BRIAN KILMEADE (CO-HOST): So everybody wants this war to end, but as Gen. [James] Mattis told us on this couch, or downstairs, they get a vote. The enemy gets a vote, too, and they weren't going to stop. We still have troops in Korea and we still have an opportunity to keep peace in there by our presence. The same thing with Afghanistan. We're not fighting every day. Our presence allows us to stop buildings from falling in Manhattan and the Pentagon.
AINSLEY EARHARDT (CO-HOST): We assured the president of Iran -- I mean of Afghanistan that we would not leave, we would not abandon ship. We have 14,000 troops there right now, the president wants to bring home, or is talking about possibly bringing home, 5,000 troops.
STEVE DOOCY (CO-HOST): Bringing it down to like 8,600, something like that. We get it. The president made a campaign promise: He would get us out of Afghanistan. But, when you look at the political peril for the president, it would be much worse for the United States to pull out, and then for the government of Afghanistan to fall, and for them to recreate a sanctuary there. And then whatever goodwill he has built up with the American public over what he did to ISIS in Syria, that would just be negated. It would just disappear.

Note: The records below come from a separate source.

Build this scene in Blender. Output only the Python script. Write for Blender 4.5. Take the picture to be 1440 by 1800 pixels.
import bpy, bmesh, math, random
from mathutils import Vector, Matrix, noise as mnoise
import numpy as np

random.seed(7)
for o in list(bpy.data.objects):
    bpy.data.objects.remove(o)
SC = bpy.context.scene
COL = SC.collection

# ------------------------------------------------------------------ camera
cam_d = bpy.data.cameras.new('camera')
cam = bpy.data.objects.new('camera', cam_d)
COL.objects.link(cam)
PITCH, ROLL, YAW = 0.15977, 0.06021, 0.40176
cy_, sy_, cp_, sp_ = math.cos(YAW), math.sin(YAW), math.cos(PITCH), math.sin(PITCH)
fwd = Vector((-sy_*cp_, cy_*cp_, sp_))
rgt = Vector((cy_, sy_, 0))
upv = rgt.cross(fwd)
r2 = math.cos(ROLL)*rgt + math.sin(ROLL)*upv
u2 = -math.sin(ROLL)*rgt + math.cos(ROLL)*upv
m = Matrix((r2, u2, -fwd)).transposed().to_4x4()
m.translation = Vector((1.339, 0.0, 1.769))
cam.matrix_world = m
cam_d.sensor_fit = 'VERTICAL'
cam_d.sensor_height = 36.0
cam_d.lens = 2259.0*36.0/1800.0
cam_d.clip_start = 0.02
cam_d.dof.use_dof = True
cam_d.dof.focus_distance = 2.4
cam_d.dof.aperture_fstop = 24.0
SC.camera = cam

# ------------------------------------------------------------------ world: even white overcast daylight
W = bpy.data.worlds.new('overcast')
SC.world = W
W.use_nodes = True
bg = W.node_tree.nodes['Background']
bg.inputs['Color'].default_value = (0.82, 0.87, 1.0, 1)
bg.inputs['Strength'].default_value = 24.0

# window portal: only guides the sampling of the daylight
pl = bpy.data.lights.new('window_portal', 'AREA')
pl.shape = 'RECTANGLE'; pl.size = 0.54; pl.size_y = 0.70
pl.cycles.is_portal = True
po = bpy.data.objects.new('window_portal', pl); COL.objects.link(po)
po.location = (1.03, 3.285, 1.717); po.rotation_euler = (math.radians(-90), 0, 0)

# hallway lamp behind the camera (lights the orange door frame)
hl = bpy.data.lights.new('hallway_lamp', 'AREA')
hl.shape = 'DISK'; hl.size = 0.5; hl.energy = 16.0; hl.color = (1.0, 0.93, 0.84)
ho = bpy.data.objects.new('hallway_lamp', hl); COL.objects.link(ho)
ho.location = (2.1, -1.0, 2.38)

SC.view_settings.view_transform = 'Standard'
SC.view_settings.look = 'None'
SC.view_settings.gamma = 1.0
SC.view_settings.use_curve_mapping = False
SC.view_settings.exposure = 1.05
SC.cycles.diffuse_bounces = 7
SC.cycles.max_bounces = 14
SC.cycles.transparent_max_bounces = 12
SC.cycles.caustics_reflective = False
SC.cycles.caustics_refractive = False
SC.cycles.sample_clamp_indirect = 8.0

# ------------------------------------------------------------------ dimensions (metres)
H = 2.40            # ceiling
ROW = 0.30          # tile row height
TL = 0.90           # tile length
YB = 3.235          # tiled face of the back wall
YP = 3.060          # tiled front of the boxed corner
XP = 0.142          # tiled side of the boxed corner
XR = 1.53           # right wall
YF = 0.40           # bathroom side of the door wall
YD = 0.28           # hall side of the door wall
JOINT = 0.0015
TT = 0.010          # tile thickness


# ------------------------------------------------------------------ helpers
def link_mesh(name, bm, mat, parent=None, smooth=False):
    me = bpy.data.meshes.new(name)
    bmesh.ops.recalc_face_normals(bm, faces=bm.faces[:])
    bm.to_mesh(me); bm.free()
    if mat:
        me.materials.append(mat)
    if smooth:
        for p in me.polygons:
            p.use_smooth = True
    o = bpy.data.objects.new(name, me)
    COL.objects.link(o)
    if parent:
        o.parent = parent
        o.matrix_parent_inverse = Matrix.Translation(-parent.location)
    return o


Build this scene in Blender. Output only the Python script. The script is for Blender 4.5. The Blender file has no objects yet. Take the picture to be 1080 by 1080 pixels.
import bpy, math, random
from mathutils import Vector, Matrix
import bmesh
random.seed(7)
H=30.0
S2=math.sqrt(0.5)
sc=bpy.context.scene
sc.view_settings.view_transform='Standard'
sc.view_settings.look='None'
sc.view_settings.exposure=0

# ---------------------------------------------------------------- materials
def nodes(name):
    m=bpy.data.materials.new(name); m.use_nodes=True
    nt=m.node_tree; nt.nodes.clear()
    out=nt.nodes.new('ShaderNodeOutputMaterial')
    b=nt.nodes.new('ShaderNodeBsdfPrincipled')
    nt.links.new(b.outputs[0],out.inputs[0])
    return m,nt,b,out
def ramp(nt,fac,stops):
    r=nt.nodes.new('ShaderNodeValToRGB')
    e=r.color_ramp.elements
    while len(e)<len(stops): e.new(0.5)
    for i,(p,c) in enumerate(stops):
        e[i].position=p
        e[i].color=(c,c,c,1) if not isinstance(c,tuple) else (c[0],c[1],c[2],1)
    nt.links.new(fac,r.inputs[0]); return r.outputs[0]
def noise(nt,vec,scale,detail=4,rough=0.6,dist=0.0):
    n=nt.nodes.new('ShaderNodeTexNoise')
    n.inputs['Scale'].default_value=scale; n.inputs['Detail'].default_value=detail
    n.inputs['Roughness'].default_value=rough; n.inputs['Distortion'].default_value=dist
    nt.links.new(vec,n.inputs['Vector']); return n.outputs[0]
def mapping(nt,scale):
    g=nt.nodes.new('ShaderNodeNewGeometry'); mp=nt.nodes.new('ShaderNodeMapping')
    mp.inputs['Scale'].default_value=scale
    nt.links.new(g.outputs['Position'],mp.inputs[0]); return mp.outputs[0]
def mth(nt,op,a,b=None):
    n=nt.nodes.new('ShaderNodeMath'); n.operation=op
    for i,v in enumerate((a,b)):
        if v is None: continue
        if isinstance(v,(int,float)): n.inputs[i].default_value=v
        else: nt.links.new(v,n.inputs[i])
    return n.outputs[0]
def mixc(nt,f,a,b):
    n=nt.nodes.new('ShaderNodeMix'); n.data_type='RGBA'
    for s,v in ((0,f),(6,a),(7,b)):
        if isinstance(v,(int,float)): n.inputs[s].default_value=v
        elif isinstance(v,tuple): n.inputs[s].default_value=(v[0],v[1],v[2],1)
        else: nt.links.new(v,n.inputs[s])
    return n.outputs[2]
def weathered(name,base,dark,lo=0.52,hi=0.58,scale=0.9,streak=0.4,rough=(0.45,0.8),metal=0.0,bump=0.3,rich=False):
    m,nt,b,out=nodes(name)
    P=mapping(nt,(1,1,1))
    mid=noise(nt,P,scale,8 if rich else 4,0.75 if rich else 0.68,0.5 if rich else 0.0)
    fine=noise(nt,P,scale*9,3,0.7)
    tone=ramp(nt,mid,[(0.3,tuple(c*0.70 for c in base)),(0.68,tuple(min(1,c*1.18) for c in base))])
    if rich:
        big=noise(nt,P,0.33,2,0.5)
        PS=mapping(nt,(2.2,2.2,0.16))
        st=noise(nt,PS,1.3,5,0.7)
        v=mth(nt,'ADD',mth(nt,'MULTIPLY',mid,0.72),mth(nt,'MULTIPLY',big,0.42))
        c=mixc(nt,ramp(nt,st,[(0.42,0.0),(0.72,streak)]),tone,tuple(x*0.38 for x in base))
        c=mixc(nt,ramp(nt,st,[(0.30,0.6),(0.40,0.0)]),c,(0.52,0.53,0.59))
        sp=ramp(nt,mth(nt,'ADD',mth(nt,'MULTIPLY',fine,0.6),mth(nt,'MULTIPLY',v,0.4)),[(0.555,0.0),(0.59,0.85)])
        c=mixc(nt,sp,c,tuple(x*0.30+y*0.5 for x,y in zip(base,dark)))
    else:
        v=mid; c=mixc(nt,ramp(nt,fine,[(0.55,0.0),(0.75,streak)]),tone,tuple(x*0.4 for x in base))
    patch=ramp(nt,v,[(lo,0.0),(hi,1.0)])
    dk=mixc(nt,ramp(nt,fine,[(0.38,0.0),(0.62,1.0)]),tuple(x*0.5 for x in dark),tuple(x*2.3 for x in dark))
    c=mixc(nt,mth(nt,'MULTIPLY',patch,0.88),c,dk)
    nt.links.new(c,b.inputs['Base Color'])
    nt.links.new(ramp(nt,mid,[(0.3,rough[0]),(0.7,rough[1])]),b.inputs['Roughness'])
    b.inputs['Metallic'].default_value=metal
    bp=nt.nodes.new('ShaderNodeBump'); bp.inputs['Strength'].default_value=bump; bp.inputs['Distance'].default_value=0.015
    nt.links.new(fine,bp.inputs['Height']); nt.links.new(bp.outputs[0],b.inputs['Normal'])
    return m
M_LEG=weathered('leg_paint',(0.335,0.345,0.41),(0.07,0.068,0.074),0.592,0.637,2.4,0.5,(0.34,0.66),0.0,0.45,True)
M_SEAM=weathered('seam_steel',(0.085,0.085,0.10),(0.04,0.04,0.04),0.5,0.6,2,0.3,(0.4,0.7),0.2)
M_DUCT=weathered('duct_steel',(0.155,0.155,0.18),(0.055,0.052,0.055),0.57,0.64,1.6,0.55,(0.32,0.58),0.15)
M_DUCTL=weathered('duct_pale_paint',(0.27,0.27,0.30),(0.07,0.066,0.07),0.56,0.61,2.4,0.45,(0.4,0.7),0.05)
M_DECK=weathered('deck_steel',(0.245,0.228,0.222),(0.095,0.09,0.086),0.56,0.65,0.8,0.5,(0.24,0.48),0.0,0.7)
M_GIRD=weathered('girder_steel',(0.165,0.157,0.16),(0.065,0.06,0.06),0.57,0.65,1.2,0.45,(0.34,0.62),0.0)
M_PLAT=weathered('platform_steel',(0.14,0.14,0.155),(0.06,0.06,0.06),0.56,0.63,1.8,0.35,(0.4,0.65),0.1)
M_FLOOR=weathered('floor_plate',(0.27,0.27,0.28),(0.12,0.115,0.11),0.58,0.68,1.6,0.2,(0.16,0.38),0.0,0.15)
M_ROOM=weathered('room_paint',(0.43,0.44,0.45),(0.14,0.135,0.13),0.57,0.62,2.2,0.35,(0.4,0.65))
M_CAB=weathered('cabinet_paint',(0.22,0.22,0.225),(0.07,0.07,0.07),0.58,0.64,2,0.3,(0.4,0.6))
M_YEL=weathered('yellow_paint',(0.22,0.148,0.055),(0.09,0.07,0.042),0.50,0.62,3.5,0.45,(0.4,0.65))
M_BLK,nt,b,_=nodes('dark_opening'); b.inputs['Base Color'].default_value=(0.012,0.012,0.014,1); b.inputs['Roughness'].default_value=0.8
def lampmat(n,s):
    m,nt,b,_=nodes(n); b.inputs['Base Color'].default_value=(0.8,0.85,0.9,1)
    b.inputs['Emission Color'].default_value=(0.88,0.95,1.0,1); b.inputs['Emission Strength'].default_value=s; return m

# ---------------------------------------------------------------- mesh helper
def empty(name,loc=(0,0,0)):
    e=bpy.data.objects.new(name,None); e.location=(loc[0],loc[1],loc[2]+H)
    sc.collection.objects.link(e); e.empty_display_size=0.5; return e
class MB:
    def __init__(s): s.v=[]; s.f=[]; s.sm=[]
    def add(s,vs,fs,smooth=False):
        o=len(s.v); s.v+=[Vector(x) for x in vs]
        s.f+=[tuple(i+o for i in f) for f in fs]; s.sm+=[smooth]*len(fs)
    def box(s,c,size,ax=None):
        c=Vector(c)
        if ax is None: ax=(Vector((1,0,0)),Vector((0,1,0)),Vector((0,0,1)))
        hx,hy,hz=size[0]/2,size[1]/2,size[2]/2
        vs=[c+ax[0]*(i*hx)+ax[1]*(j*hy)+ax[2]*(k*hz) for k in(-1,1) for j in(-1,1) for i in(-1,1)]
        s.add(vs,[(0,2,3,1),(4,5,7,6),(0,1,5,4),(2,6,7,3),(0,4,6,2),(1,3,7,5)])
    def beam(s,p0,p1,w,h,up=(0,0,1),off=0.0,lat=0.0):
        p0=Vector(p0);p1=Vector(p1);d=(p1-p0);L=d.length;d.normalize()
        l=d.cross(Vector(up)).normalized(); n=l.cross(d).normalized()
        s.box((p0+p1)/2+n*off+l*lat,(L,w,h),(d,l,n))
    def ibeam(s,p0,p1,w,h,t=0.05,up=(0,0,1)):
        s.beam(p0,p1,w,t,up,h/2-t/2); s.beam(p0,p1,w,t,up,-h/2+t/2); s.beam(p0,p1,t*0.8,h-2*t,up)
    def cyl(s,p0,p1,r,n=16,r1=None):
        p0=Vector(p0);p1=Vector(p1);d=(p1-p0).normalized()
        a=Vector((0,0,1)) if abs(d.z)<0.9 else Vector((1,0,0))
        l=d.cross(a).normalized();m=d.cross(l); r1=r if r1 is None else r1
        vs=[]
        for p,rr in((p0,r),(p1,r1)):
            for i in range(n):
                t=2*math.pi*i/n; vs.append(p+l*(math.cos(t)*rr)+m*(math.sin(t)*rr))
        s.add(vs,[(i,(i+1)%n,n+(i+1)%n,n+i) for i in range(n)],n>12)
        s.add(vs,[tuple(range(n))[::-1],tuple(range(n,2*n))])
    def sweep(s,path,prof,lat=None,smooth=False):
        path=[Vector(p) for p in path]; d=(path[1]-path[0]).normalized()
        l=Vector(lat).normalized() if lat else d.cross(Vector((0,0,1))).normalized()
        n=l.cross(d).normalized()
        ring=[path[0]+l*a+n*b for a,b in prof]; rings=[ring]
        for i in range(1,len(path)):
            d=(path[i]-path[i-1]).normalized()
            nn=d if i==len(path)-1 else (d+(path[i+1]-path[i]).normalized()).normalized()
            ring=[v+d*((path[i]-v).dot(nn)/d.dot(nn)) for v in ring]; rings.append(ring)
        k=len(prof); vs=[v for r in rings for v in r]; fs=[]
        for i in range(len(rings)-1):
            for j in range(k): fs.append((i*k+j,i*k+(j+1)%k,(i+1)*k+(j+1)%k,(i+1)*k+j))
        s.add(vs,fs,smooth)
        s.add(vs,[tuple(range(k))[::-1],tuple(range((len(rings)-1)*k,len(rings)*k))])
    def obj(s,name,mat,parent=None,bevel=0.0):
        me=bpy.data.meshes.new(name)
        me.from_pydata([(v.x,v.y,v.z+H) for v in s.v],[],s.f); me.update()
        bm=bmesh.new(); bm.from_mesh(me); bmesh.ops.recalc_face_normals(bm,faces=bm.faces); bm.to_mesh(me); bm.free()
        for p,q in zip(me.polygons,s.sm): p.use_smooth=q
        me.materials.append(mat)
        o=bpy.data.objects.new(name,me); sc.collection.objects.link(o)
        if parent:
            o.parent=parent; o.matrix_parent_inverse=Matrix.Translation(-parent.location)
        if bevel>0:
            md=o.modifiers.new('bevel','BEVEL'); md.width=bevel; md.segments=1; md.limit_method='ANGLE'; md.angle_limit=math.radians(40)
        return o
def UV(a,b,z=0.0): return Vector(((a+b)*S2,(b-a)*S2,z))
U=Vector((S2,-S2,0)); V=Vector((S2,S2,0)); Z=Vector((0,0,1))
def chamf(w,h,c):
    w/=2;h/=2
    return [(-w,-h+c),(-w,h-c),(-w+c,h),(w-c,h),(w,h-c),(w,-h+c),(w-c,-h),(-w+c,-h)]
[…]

EARHARDT: It's tough. It's tricky because --
KILMEADE: Perfectly said.
EARHARDT: -- yes, you want to bring our troops home because they're moms, they're dads. They have family here. If it's not necessary, bring them home. But you're right. All that work, all of that work, to fix the terrorism problem over there and then to abandon ship, and then the terrorism problem continue, would be a disaster.